##### Supplied information #####
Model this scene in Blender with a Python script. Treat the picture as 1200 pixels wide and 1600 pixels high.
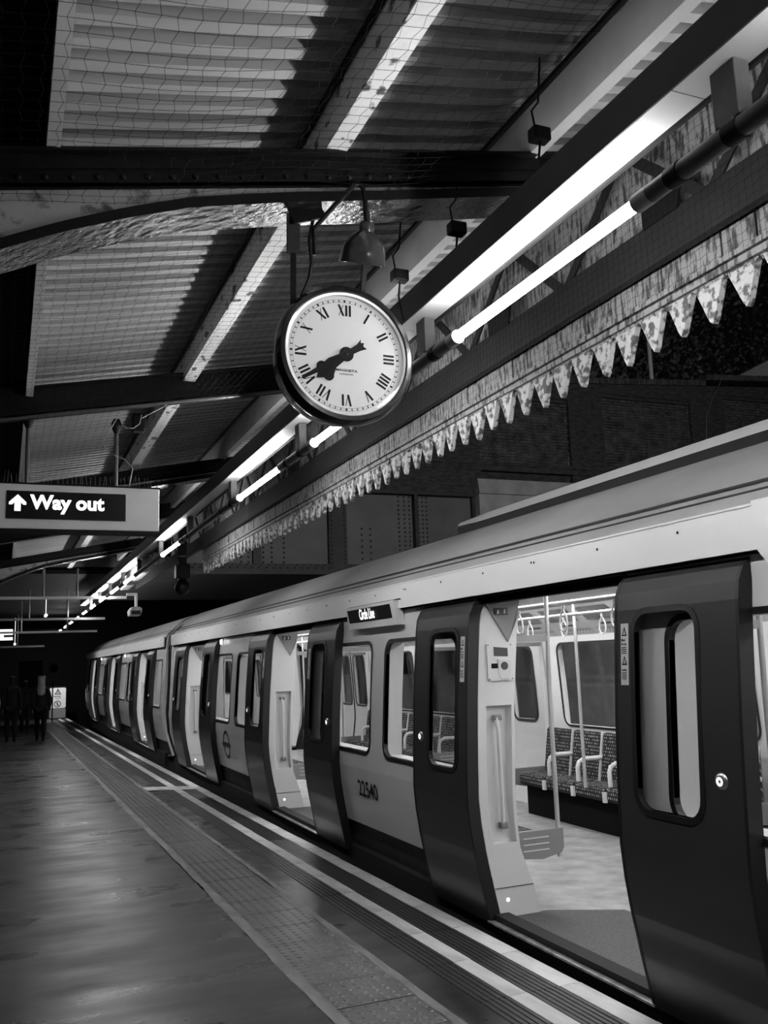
import bpy, bmesh, math, random
from mathutils import Vector, Matrix
random.seed(7)
for o in list(bpy.data.objects): bpy.data.objects.remove(o)
S = bpy.context.scene
COL = S.collection
PI = math.pi

# ------------------------------------------------------------------ camera, world, exposure
cd = bpy.data.cameras.new('camera'); cam = bpy.data.objects.new('camera', cd); COL.objects.link(cam)
cd.sensor_fit = 'HORIZONTAL'; cd.sensor_width = 36.0; cd.lens = 36.0 * 1420 / 1200
cd.clip_start = 0.05; cd.clip_end = 300
r_ = Vector((0.92354533, -0.38193203, -0.03452475)).normalized()
f_ = Vector((0.38232125, 0.90997228, 0.16056439)).normalized()
u_ = r_.cross(f_).normalized()
cam.matrix_world = Matrix(((r_.x, u_.x, -f_.x, 0), (r_.y, u_.y, -f_.y, 0), (r_.z, u_.z, -f_.z, 1.6), (0, 0, 0, 1)))
S.camera = cam
S.view_settings.view_transform = 'Standard'; S.view_settings.look = 'None'
S.view_settings.exposure = 0.0; S.view_settings.gamma = 1.0
w = bpy.data.worlds.new('night_sky'); S.world = w; w.use_nodes = True
w.node_tree.nodes['Background'].inputs[0].default_value = (1, 1, 1, 1)
w.node_tree.nodes['Background'].inputs[1].default_value = 0.0012
TUBE = 92.0      # radiance of the platform tubes
CARL = 22.0       # radiance of the strip lights inside the carriages

# high lamp standing behind the photographer, beyond the canopy edge
ld = bpy.data.lights.new('yard_lamp', 'AREA'); ld.shape = 'DISK'; ld.size = 0.8; ld.energy = 900
lo = bpy.data.objects.new('yard_lamp', ld); COL.objects.link(lo); lo.location = (7.6, -3.0, 6.8)
lo.rotation_euler = (Vector((4.5, 8, 3.5)) - Vector(lo.location)).to_track_quat('-Z', 'Y').to_euler()

def lamp_area(name, loc, to, size, e):
    d = bpy.data.lights.new(name, 'AREA'); d.size = size; d.energy = e; o = bpy.data.objects.new(name, d); COL.objects.link(o); o.location = loc
    o.rotation_euler = (Vector(to) - Vector(loc)).to_track_quat('-Z', 'Y').to_euler(); return o
lamp_area('right_wall_fill', (6.6, 8.5, 2.9), (8.2, 8.5, .8), .5, 45)  # added fill light, brightens the wall seen through the carriage windows
lamp_area('board_fill', (1.9, 41.5, 2.6), (2.3, 44, .3), .3, 90)  # added fill light with no fitting, aimed at the warning board

# ------------------------------------------------------------------ materials
def mat(name, v, rough=0.6, metal=0.0, var=0.0, scale=4.0, bump=0.0, bscale=30.0, spec=0.5, v2=None, stretch=(1, 1, 1), peel=0.0, detail=4, coat=0.0, cut=(0.4, 0.6), rnd=0.0):
    m = bpy.data.materials.new(name); m.use_nodes = True
    nt = m.node_tree; b = nt.nodes['Principled BSDF']
    b.inputs['Base Color'].default_value = (v, v, v, 1)
    b.inputs['Roughness'].default_value = rough; b.inputs['Metallic'].default_value = metal
    b.inputs['Specular IOR Level'].default_value = spec
    if coat: b.inputs['Coat Weight'].default_value = coat; b.inputs['Coat Roughness'].default_value = 0.08
    tc = nt.nodes.new('ShaderNodeTexCoord'); mp = nt.nodes.new('ShaderNodeMapping')
    mp.inputs['Scale'].default_value = stretch
    nt.links.new(tc.outputs['Object'], mp.inputs[0])
    if rnd:
        oi = nt.nodes.new('ShaderNodeObjectInfo'); mu = nt.nodes.new('ShaderNodeMath'); mu.operation = 'MULTIPLY'; mu.inputs[1].default_value = rnd
        nt.links.new(oi.outputs['Random'], mu.inputs[0]); nt.links.new(mu.outputs[0], mp.inputs['Location'])
    if var or peel or v2 is not None:
        n = nt.nodes.new('ShaderNodeTexNoise'); n.inputs['Scale'].default_value = scale; n.inputs['Detail'].default_value = detail
        nt.links.new(mp.outputs[0], n.inputs['Vector'])
        cr = nt.nodes.new('ShaderNodeValToRGB')
        a, c = (v * (1 - var), v * (1 + var)) if v2 is None else (v2, v)
        cr.color_ramp.elements[0].position = cut[0] if v2 is not None else 0.3
        cr.color_ramp.elements[1].position = cut[1] if v2 is not None else 0.7
        cr.color_ramp.elements[0].color = (a, a, a, 1); cr.color_ramp.elements[1].color = (c, c, c, 1)
        nt.links.new(n.outputs['Fac'], cr.inputs[0]); nt.links.new(cr.outputs[0], b.inputs['Base Color'])
    if bump:
        n2 = nt.nodes.new('ShaderNodeTexNoise'); n2.inputs['Scale'].default_value = bscale; n2.inputs['Detail'].default_value = 5
        nt.links.new(mp.outputs[0], n2.inputs['Vector'])
        bp = nt.nodes.new('ShaderNodeBump'); bp.inputs['Strength'].default_value = bump; bp.inputs['Distance'].default_value = 0.01
        nt.links.new(n2.outputs['Fac'], bp.inputs['Height']); nt.links.new(bp.outputs[0], b.inputs['Normal'])
    return m
def emit(name, v, s):
    m = bpy.data.materials.new(name); m.use_nodes = True; nt = m.node_tree
    nt.nodes.remove(nt.nodes['Principled BSDF']); e = nt.nodes.new('ShaderNodeEmission')
    e.inputs[0].default_value = (v, v, v, 1); e.inputs[1].default_value = s
    nt.links.new(e.outputs[0], nt.nodes['Material Output'].inputs[0]); return m
def glassmat(name, tint=0.9, f0=0.05):
    m = bpy.data.materials.new(name); m.use_nodes = True; nt = m.node_tree
    nt.nodes.remove(nt.nodes['Principled BSDF'])
    t = nt.nodes.new('ShaderNodeBsdfTransparent'); t.inputs[0].default_value = (tint, tint, tint, 1)
    g = nt.nodes.new('ShaderNodeBsdfGlossy'); g.inputs['Roughness'].default_value = 0.03
    lw = nt.nodes.new('ShaderNodeLayerWeight'); pw_ = nt.nodes.new('ShaderNodeMath'); pw_.operation = 'POWER'; pw_.inputs[1].default_value = 4.0
    nt.links.new(lw.outputs['Facing'], pw_.inputs[0]); f = nt.nodes.new('ShaderNodeMath'); f.operation = 'MULTIPLY_ADD'
    nt.links.new(pw_.outputs[0], f.inputs[0]); f.inputs[1].default_value = 0.93; f.inputs[2].default_value = f0
    lw.inputs[0].default_value = 0.5
    x = nt.nodes.new('ShaderNodeMixShader')
    nt.links.new(f.outputs[0], x.inputs[0]); nt.links.new(t.outputs[0], x.inputs[1]); nt.links.new(g.outputs[0], x.inputs[2])
    nt.links.new(x.outputs[0], nt.nodes['Material Output'].inputs[0]); return m

M = {}
M['black_steel'] = mat('black_steel', 0.0025, 0.55, var=0.6, scale=9, bump=0.25, bscale=40, spec=0.25)
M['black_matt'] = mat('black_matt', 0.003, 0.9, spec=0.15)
M['rubber'] = mat('rubber', 0.006, 0.5)
M['corrugated'] = mat('corrugated', 0.36, 0.5, var=0.2, scale=1.3, spec=0.3, stretch=(0.6, 2.4, 1), rnd=9)
M['old_paint'] = mat('old_paint', 0.62, 0.55, v2=0.05, scale=14, bump=0.5, bscale=30, detail=9, stretch=(1, .6, 1), cut=(0.36, 0.41))
M['grey_paint'] = mat('grey_paint', 0.30, 0.6, var=0.12, scale=5, bump=0.1)
M['white_paint'] = mat('white_paint', 0.72, 0.5, var=0.12, scale=5, bump=0.1)
M['peeling_web'] = mat('peeling_web', 0.34, 0.45, v2=0.06, scale=11, bump=0.5, bscale=24, detail=9, cut=(0.33, 0.43))
M['gloss_black'] = mat('gloss_black', 0.045, 0.2, v2=0.01, scale=18, bump=0.9, bscale=26, detail=8)
M['valance'] = mat('valance', 0.19, 0.6, v2=0.03, scale=24, bump=0.6, bscale=35, detail=10, stretch=(1, 1.8, 0.5), cut=(0.40, 0.5), rnd=30)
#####
# Goal
Write out an exact copy of the listing, first line through the line containing "lo.rotation_euler = (Vector((4.5, 8, 3.5))", with the pictures left out.

# Answer to the problem
Model this scene in Blender with a Python script. Treat the picture as 1200 pixels wide and 1600 pixels high.
import bpy, bmesh, math, random
from mathutils import Vector, Matrix
random.seed(7)
for o in list(bpy.data.objects): bpy.data.objects.remove(o)
S = bpy.context.scene
COL = S.collection
PI = math.pi

# ------------------------------------------------------------------ camera, world, exposure
cd = bpy.data.cameras.new('camera'); cam = bpy.data.objects.new('camera', cd); COL.objects.link(cam)
cd.sensor_fit = 'HORIZONTAL'; cd.sensor_width = 36.0; cd.lens = 36.0 * 1420 / 1200
cd.clip_start = 0.05; cd.clip_end = 300
r_ = Vector((0.92354533, -0.38193203, -0.03452475)).normalized()
f_ = Vector((0.38232125, 0.90997228, 0.16056439)).normalized()
u_ = r_.cross(f_).normalized()
cam.matrix_world = Matrix(((r_.x, u_.x, -f_.x, 0), (r_.y, u_.y, -f_.y, 0), (r_.z, u_.z, -f_.z, 1.6), (0, 0, 0, 1)))
S.camera = cam
S.view_settings.view_transform = 'Standard'; S.view_settings.look = 'None'
S.view_settings.exposure = 0.0; S.view_settings.gamma = 1.0
w = bpy.data.worlds.new('night_sky'); S.world = w; w.use_nodes = True
w.node_tree.nodes['Background'].inputs[0].default_value = (1, 1, 1, 1)
w.node_tree.nodes['Background'].inputs[1].default_value = 0.0012
TUBE = 92.0      # radiance of the platform tubes
CARL = 22.0       # radiance of the strip lights inside the carriages

# high lamp standing behind the photographer, beyond the canopy edge
ld = bpy.data.lights.new('yard_lamp', 'AREA'); ld.shape = 'DISK'; ld.size = 0.8; ld.energy = 900
lo = bpy.data.objects.new('yard_lamp', ld); COL.objects.link(lo); lo.location = (7.6, -3.0, 6.8)
lo.rotation_euler = (Vector((4.5, 8, 3.5)) - Vector(lo.location)).to_track_quat('-Z', 'Y').to_euler()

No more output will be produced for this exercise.